▶ _Given information_:
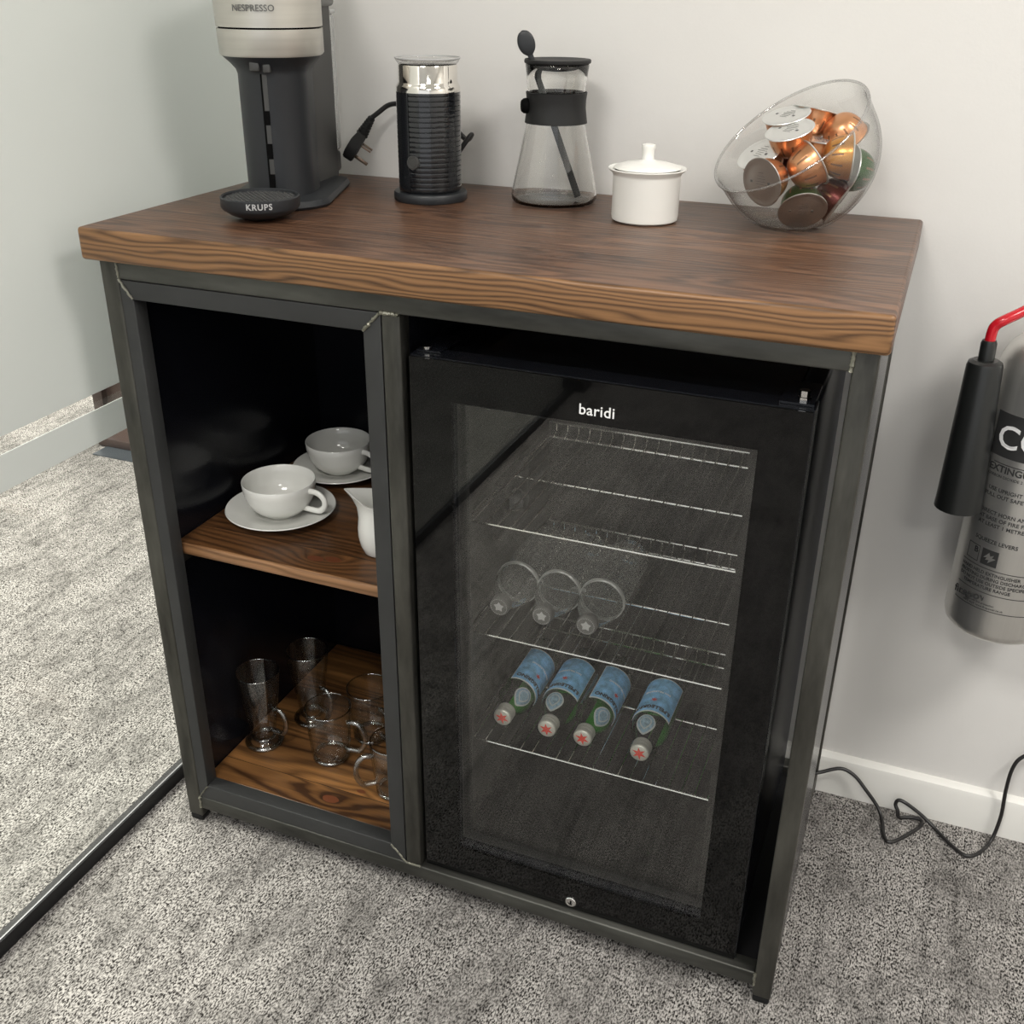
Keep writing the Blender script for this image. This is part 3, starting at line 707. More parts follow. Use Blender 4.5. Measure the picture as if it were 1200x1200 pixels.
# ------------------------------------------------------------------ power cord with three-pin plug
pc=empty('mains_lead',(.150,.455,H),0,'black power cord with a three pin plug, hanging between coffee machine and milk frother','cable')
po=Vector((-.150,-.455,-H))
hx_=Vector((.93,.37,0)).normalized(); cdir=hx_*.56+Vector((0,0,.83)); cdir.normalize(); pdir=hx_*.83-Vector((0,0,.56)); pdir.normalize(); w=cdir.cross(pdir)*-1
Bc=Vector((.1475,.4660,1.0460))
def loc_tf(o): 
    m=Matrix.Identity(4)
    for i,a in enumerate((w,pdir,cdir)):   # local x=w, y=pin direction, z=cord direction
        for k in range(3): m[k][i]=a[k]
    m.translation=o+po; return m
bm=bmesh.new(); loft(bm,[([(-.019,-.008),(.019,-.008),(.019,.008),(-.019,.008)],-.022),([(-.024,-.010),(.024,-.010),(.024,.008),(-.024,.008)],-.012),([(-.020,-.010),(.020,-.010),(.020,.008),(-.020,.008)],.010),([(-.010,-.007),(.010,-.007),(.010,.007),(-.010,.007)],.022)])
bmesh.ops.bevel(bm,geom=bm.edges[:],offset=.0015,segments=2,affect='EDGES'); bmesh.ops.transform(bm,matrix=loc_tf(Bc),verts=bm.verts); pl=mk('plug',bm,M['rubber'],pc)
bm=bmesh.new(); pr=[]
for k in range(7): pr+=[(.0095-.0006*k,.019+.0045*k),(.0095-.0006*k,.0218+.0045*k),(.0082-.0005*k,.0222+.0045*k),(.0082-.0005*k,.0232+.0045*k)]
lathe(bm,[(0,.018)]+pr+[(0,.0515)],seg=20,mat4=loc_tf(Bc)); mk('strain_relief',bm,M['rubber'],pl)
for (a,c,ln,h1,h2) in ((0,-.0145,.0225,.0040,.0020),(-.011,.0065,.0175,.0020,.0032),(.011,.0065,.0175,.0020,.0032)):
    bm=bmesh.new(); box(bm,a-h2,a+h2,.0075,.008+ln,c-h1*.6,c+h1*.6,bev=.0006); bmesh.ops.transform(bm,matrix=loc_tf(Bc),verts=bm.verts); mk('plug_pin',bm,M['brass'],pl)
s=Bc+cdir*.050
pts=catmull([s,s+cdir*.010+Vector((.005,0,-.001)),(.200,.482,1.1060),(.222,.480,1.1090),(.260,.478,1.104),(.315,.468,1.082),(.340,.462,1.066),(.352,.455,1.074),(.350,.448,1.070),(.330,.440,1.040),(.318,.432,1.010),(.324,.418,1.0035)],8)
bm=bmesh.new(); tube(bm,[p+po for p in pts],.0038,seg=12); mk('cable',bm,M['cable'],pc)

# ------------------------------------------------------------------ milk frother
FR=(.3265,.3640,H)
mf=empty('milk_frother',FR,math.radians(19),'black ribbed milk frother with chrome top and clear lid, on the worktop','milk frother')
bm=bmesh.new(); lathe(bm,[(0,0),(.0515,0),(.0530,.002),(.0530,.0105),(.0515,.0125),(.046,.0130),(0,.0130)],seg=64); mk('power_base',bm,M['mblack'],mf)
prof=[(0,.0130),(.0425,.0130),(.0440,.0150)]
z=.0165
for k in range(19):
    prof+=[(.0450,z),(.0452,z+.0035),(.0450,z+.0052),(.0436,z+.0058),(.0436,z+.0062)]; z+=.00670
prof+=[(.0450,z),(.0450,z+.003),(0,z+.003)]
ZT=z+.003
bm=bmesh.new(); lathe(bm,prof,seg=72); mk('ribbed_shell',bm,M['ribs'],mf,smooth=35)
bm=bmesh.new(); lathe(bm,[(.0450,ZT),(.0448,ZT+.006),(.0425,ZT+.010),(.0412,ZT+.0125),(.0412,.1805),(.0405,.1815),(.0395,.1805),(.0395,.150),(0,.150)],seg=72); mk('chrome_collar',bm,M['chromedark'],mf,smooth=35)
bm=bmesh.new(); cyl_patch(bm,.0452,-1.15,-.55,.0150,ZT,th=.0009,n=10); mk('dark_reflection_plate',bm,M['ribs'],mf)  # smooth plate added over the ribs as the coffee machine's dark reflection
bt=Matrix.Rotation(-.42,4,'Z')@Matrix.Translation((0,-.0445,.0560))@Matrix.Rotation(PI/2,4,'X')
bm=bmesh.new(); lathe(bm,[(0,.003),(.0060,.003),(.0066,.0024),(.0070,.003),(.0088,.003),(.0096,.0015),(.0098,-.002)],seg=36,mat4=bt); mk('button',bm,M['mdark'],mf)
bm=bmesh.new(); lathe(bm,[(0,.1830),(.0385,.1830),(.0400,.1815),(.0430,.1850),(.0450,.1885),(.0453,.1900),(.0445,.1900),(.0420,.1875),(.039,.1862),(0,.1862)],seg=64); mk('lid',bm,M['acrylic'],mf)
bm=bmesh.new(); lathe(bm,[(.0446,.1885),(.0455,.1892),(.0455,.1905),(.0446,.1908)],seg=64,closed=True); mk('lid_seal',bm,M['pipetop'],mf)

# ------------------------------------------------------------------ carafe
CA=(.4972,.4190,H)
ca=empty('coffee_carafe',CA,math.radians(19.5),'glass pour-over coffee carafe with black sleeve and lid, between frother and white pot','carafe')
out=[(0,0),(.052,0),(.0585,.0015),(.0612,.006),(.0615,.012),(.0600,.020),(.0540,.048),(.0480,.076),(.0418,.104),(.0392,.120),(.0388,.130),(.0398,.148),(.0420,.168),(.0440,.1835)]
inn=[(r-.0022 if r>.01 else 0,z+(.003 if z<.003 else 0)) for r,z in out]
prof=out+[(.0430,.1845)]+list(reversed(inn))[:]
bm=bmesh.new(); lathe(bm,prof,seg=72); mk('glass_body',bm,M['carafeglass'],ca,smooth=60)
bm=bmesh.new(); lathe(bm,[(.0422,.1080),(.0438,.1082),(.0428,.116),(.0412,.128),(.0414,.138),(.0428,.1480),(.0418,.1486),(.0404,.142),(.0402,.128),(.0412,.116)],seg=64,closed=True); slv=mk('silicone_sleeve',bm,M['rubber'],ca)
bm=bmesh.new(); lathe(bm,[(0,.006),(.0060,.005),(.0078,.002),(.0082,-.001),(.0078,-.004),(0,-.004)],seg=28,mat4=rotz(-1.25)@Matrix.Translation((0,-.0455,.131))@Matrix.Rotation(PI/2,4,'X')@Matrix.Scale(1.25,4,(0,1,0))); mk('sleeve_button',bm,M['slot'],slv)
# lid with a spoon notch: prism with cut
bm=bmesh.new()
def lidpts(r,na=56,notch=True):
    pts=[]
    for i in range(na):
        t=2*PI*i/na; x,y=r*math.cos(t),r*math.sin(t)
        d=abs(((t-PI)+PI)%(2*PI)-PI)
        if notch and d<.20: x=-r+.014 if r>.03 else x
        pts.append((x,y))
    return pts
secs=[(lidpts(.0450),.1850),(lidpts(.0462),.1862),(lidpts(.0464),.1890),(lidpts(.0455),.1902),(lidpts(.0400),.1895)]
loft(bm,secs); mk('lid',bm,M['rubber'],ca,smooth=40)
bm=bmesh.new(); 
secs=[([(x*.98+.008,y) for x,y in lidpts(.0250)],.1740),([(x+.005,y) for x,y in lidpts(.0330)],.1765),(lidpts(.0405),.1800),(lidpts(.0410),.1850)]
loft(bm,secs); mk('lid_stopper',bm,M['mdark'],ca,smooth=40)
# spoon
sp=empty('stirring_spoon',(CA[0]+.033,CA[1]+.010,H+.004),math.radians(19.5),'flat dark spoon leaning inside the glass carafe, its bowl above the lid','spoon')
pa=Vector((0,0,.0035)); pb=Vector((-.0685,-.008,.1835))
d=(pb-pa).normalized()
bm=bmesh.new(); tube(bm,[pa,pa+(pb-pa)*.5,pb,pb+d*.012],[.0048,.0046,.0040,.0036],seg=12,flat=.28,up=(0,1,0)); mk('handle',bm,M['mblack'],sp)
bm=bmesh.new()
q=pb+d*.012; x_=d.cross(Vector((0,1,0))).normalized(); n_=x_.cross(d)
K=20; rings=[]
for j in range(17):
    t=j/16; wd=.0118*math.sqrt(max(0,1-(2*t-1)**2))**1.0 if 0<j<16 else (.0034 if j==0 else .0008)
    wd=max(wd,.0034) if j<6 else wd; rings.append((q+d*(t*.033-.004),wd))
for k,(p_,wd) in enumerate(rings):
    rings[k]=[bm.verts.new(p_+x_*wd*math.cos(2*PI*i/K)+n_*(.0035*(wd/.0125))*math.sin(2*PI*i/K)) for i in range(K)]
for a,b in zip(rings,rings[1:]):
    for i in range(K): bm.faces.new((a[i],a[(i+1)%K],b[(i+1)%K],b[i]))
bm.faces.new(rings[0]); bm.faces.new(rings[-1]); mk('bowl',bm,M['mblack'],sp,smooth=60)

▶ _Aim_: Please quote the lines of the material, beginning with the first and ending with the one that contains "bm=bmesh.new(); tube(bm,[p+po for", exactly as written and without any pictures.

▶ _Final answer_:
Keep writing the Blender script for this image. This is part 3, starting at line 707. More parts follow. Use Blender 4.5. Measure the picture as if it were 1200x1200 pixels.
# ------------------------------------------------------------------ power cord with three-pin plug
pc=empty('mains_lead',(.150,.455,H),0,'black power cord with a three pin plug, hanging between coffee machine and milk frother','cable')
po=Vector((-.150,-.455,-H))
hx_=Vector((.93,.37,0)).normalized(); cdir=hx_*.56+Vector((0,0,.83)); cdir.normalize(); pdir=hx_*.83-Vector((0,0,.56)); pdir.normalize(); w=cdir.cross(pdir)*-1
Bc=Vector((.1475,.4660,1.0460))
def loc_tf(o): 
    m=Matrix.Identity(4)
    for i,a in enumerate((w,pdir,cdir)):   # local x=w, y=pin direction, z=cord direction
        for k in range(3): m[k][i]=a[k]
    m.translation=o+po; return m
bm=bmesh.new(); loft(bm,[([(-.019,-.008),(.019,-.008),(.019,.008),(-.019,.008)],-.022),([(-.024,-.010),(.024,-.010),(.024,.008),(-.024,.008)],-.012),([(-.020,-.010),(.020,-.010),(.020,.008),(-.020,.008)],.010),([(-.010,-.007),(.010,-.007),(.010,.007),(-.010,.007)],.022)])
bmesh.ops.bevel(bm,geom=bm.edges[:],offset=.0015,segments=2,affect='EDGES'); bmesh.ops.transform(bm,matrix=loc_tf(Bc),verts=bm.verts); pl=mk('plug',bm,M['rubber'],pc)
bm=bmesh.new(); pr=[]
for k in range(7): pr+=[(.0095-.0006*k,.019+.0045*k),(.0095-.0006*k,.0218+.0045*k),(.0082-.0005*k,.0222+.0045*k),(.0082-.0005*k,.0232+.0045*k)]
lathe(bm,[(0,.018)]+pr+[(0,.0515)],seg=20,mat4=loc_tf(Bc)); mk('strain_relief',bm,M['rubber'],pl)
for (a,c,ln,h1,h2) in ((0,-.0145,.0225,.0040,.0020),(-.011,.0065,.0175,.0020,.0032),(.011,.0065,.0175,.0020,.0032)):
    bm=bmesh.new(); box(bm,a-h2,a+h2,.0075,.008+ln,c-h1*.6,c+h1*.6,bev=.0006); bmesh.ops.transform(bm,matrix=loc_tf(Bc),verts=bm.verts); mk('plug_pin',bm,M['brass'],pl)
s=Bc+cdir*.050
pts=catmull([s,s+cdir*.010+Vector((.005,0,-.001)),(.200,.482,1.1060),(.222,.480,1.1090),(.260,.478,1.104),(.315,.468,1.082),(.340,.462,1.066),(.352,.455,1.074),(.350,.448,1.070),(.330,.440,1.040),(.318,.432,1.010),(.324,.418,1.0035)],8)
bm=bmesh.new(); tube(bm,[p+po for p in pts],.0038,seg=12); mk('cable',bm,M['cable'],pc)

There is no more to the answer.